Il burqa è un indumento a sacco che ricopre tutto il viso, a volte anche tutto il corpo della donna, lasciando una retina davanti agli occhi per “intravedere” il mondo; il niqab ricopre il volto della donna e ne lascia scoperti gli occhi; l’hijiab è una specie di fazzoletto che copre soltanto il capo della donna. Occorre poi spiegare che in Italia c’è già una legge del 1975 secondo cui è vietato indossare qualsiasi indumento che impedisca di identificare una persona, quindi una legge finalizzata alla sicurezza, onde evitare attentati e favorire il riconoscimento di chi delinque. Gli islamici italiani vogliono, però, che il burqa sia riconosciuto come indumento religioso- in questo caso non rientrerebbe nella legge del’75 - anche se è stato chiarito dall’Imam capo della scuola coranica dell’università del Cairo – autorità religiosa riconosciuta dalla maggioranza del mondo islamico- che l’uso del burqa non ha radice nel Corano ma nella cultura medio-orientale d’ispirazione islamica; quindi il burqa non può essere considerato un indumento religioso. Di questo si sta discutendo, poiché non esiste una figura di riferimento a cui guardino tutti gli islamici italiani.
Allora perché gli italiani desiderano una legge nuova o che modifichi quella del 1975? La proposta è sostenuta dagli italiani poiché il burqa e qualsiasi tipo di copertura del capo della donna, nella cultura islamica, sono il segno della sottomissione della donna rispetto all’uomo e quindi della sua inferiorità come persona. La nostra cultura è invece basata su radici cristiane e quindi -almeno in teoria- sulla pari dignità fra le persone e sulla libera scelta; noi non ce la sentiamo di negare, a chi vive con noi, nel nostro paese, gli stessi diritti.
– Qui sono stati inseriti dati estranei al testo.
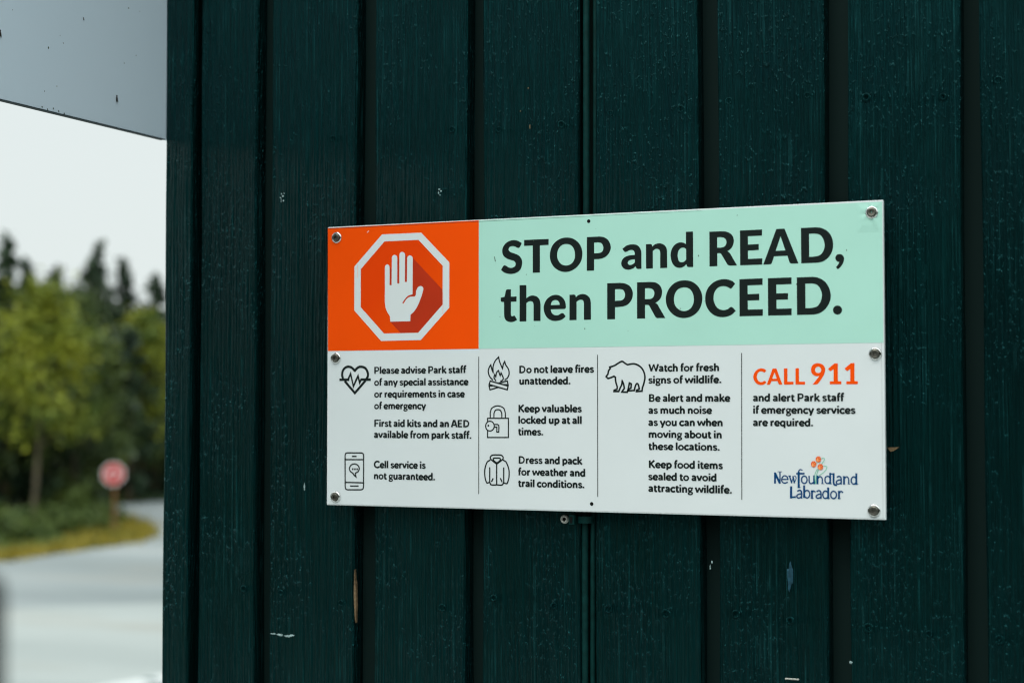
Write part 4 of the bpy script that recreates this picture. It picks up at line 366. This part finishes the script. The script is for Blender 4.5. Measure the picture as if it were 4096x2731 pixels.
def chips(name, mat, items, seed):
    for g, lst in enumerate(items):
        V, F = [], []
        for k, (x, z, w, h) in enumerate(lst):
            v, f = blob(x, z, w, h, .0093, seed + g * 31 + k); b = len(V); V += v; F += [tuple(b + q for q in t) for t in f]
        mesh_obj(name, V, F, mat, on_board(lst[0][0]))
chips('paint_chip', PALE, [
    [(-.0655, 2.9462, .0022, .003), (-.0640, 2.9436, .0035, .003), (-.0622, 2.9468, .002, .0026), (-.0660, 2.9385, .0015, .006), (-.0630, 2.9385, .003, .0028), (-.0668, 2.9420, .003, .002)],
    [(.1320, 2.9412, .0035, .0025), (.1340, 2.9390, .003, .003), (.1312, 2.9375, .0018, .004), (.1330, 2.9350, .002, .0022)],
    [(.5734, 2.4622, .0042, .0035)],
    [(-.0340, 2.6190, .0024, .012)],
    [(-.0735, 2.4545, .010, .0022), (-.0650, 2.4538, .012, .0030), (-.0540, 2.4532, .014, .0034), (-.0490, 2.4542, .008, .0026)],
    [(.4335, 2.548, .0018, .006), (.4352, 2.553, .0022, .004)]], 3)
chips('smear', SMEAR, [[(.5145, 2.5420, .0075, .034)]], 50)
chips('bare_patch', TAN, [[(.2383, 3.0018, .0020, .0065)], [(.2366, 3.0428, .0022, .0030)], [(.2275, 3.0190, .002, .0024)]], 70)
V = [(.6100, .0094, 2.6686), (.6215, .0094, 2.6690), (.6165, .0094, 2.6655), (.6130, .0094, 2.6645), (.610, .0102, 2.6686), (.6215, .0102, 2.669), (.6165, .0102, 2.6655), (.613, .0102, 2.6645)]
mesh_obj('bare_patch', V, [(0, 1, 2, 3), (0, 4, 5, 1), (2, 6, 7, 3)], TAN, boards[6])
V = [(.0296, .0090, 2.530), (.0302, .0090, 2.519), (.0316, .0085, 2.515), (.0318, .0085, 2.508), (.0322, .0088, 2.492), (.0312, .0092, 2.472), (.0302, .0090, 2.480), (.0292, .0090, 2.498), (.0288, .0094, 2.506), (.0292, .0092, 2.514)]
V2 = V + [(x, y + .004, z) for x, y, z in V]; m = len(V)
mesh_obj('splinter', V2, [tuple(range(m))] + [(k, k + m, (k + 1) % m + m, (k + 1) % m) for k in range(m)], TAN, boards[1])
# staple left in the sixth board
bm_obj('staple', box_bm(.5090, .5230, .0082, .0096, 2.4420, 2.4436, .0005), RUSTY, boards[5])

SC = 1 + .006 / 1.622                                   # the planks lie 6 mm further behind the sign
wall.location = (.933 + SC * (wall.location.x - .933), wall.location.y + .006, 2.708 * (1 - SC)); wall.scale = (SC, 1, SC)
# ------------------------------------------------------------------ cable in the widest gap, its clip and screw
CABLE = flat('painted_cable', (.0018, .026, .024), .5, .10, vary=.3, scale=120)
def tube(name, pts, r, mat, n=10, parent=None):
    V, F = [], []
    for i, p in enumerate(pts):
        for k in range(n):
            a = 2 * math.pi * k / n; V.append((p[0] + r * math.cos(a), p[1] + r * math.sin(a), p[2]))
    for i in range(len(pts) - 1):
        for k in range(n): F.append((i * n + k, i * n + (k + 1) % n, (i + 1) * n + (k + 1) % n, (i + 1) * n + k))
    return mesh_obj(name, V, F, mat, parent, True)
zs = np.linspace(0, TOPZ, 70)
def cx(z, a, b, ph): return np.interp(z, [2.42, 2.56, 2.91, 3.13], a) + .0006 * math.sin(z * 6 + ph) * b
tag(tube('cable', [(cx(z, [.2947, .2951, .2979, .2979], .6, 0), .0210, z) for z in zs], .0036, CABLE), 'dark green painted cable on the left side of the gap above and below the sign', 'cable', 'cables run up the gap behind the sign')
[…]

Ci stiamo male, non ci sembra naturale.

La vera questione, a mio avviso, è che una parte degli immigrati di cultura islamica in Italia pretende di imporre il proprio costume, grazie al nostro rispetto per le persone e la loro libertà; un modo di vivere, una cultura che può assomigliare alla nostra di cinquant’anni fa, ma non ci appartiene più perché molte conquiste sociali e umane sono state fatte nel frattempo e non vogliamo rinunciarvi. Soprattutto, non possiamo abdicare alla nostra cultura basata sul rispetto dell’altro, anzi siamo sempre più impegnati perché ogni essere umano venga rispettato.